— WHAT TO WORK ON —
Print word for word the first line of the listing below and every line after it, through the line with "bpy.context.scene.camera = cam". Leave out the pictures and the rest.
Begin COLLECTED DATA
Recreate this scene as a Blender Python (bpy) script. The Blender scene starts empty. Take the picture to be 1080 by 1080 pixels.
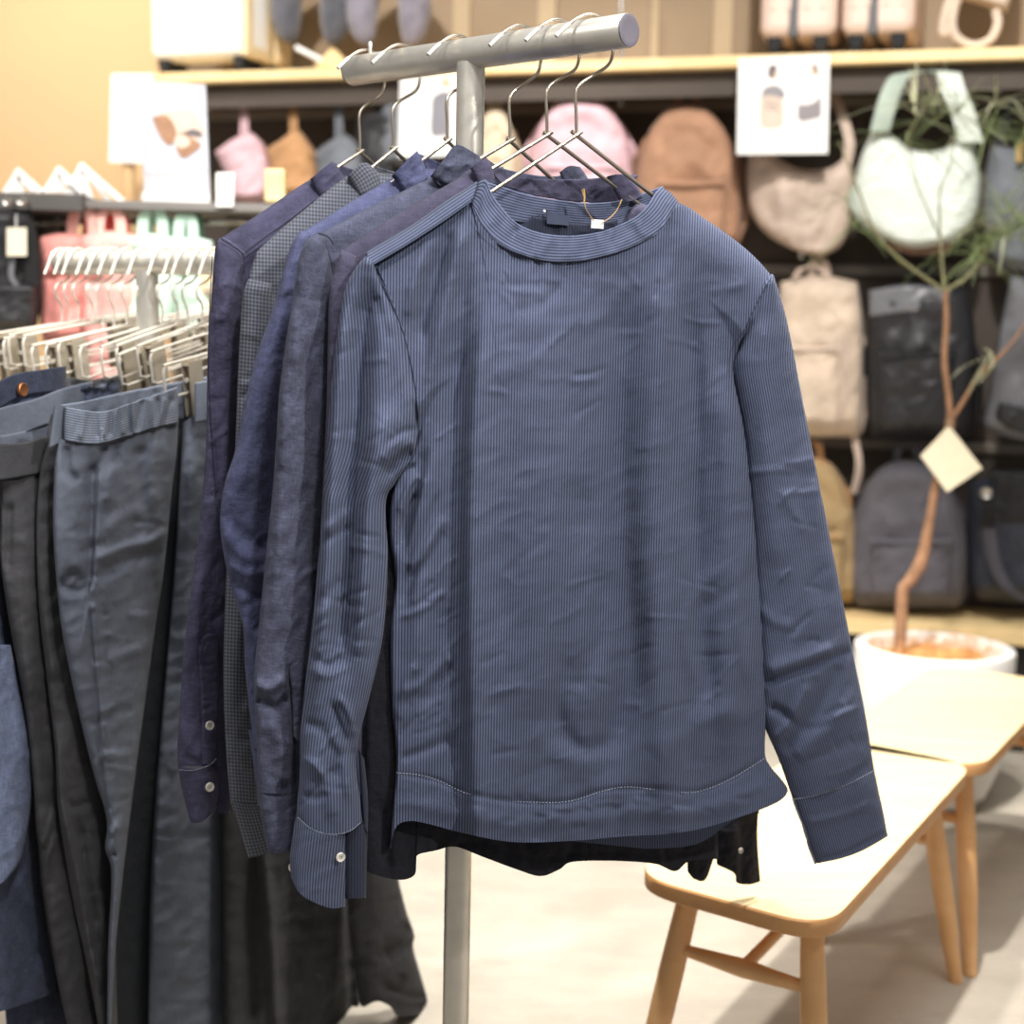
import bpy, math, random
import numpy as np
from mathutils import Vector, Matrix
random.seed(7)
rng = np.random.RandomState(11)
COL = bpy.context.scene.collection
R = math.radians

# ------------------------------------------------------------------ camera
F_PX = 1575.0
CAM_Z = 1.22
PITCH = math.atan(195.0 / F_PX)
ROLL = 0.02
C0 = np.array([0.0, 0.0, CAM_Z])
_f = np.array([0, math.cos(PITCH), -math.sin(PITCH)])
_u0 = np.array([0, math.sin(PITCH), math.cos(PITCH)])
_r0 = np.array([1.0, 0, 0])
_r = _r0 * math.cos(ROLL) + _u0 * math.sin(ROLL)
_u = -_r0 * math.sin(ROLL) + _u0 * math.cos(ROLL)
cam_d = bpy.data.cameras.new('camera')
cam = bpy.data.objects.new('camera', cam_d)
COL.objects.link(cam)
M = Matrix.Identity(4)
for i in range(3):
    M[i][0] = _r[i]; M[i][1] = _u[i]; M[i][2] = -_f[i]; M[i][3] = C0[i]
cam.matrix_world = M
cam_d.sensor_width = 36.0
cam_d.lens = 36.0 * F_PX / 1080.0
cam_d.dof.use_dof = True
cam_d.dof.focus_distance = 1.72
cam_d.dof.aperture_fstop = 3.6
bpy.context.scene.camera = cam

def rays(P):
    P = np.asarray(P, float)
    return (_f * F_PX + np.multiply.outer(P[..., 0] - 540.0, _r) - np.multiply.outer(P[..., 1] - 540.0, _u))

def on_z(px, py, z):
    d = rays((px, py)); return C0 + d * ((z - C0[2]) / d[2])

def at_y(px, py, Y):
    d = rays((px, py)); return C0 + d * (Y / d[1])

class Plane:
    """vertical plane through o whose horizontal direction is (cos phi, sin phi)"""
    def __init__(s, o, phi):
        s.o = np.asarray(o, float); s.phi = phi
        s.t = np.array([math.cos(phi), math.sin(phi), 0.0])
        s.n = np.array([math.sin(phi), -math.cos(phi), 0.0])
    def pts(s, P, off=0.0):
        d = rays(P)
        den = d @ s.n
        k = (((s.o - C0) @ s.n) + off) / den
        return C0 + d * np.asarray(k)[..., None]
    def pt(s, px, py, off=0.0):
        return s.pts(np.array([px, py], float), off)
    def uz(s, u, z, off=0.0):
        return s.o + s.t * u + np.array([0, 0, z]) + s.n * off
    def inter(s, A, Bv):
        A = np.asarray(A); Bv = np.asarray(Bv)
        k = ((s.o - A) @ s.n) / ((Bv - A) @ s.n)
        return A + (Bv - A) * k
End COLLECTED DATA
— SOLUTION TO THIS TASK —
Recreate this scene as a Blender Python (bpy) script. The Blender scene starts empty. Take the picture to be 1080 by 1080 pixels.
import bpy, math, random
import numpy as np
from mathutils import Vector, Matrix
random.seed(7)
rng = np.random.RandomState(11)
COL = bpy.context.scene.collection
R = math.radians

# ------------------------------------------------------------------ camera
F_PX = 1575.0
CAM_Z = 1.22
PITCH = math.atan(195.0 / F_PX)
ROLL = 0.02
C0 = np.array([0.0, 0.0, CAM_Z])
_f = np.array([0, math.cos(PITCH), -math.sin(PITCH)])
_u0 = np.array([0, math.sin(PITCH), math.cos(PITCH)])
_r0 = np.array([1.0, 0, 0])
_r = _r0 * math.cos(ROLL) + _u0 * math.sin(ROLL)
_u = -_r0 * math.sin(ROLL) + _u0 * math.cos(ROLL)
cam_d = bpy.data.cameras.new('camera')
cam = bpy.data.objects.new('camera', cam_d)
COL.objects.link(cam)
M = Matrix.Identity(4)
for i in range(3):
    M[i][0] = _r[i]; M[i][1] = _u[i]; M[i][2] = -_f[i]; M[i][3] = C0[i]
cam.matrix_world = M
cam_d.sensor_width = 36.0
cam_d.lens = 36.0 * F_PX / 1080.0
cam_d.dof.use_dof = True
cam_d.dof.focus_distance = 1.72
cam_d.dof.aperture_fstop = 3.6
bpy.context.scene.camera = cam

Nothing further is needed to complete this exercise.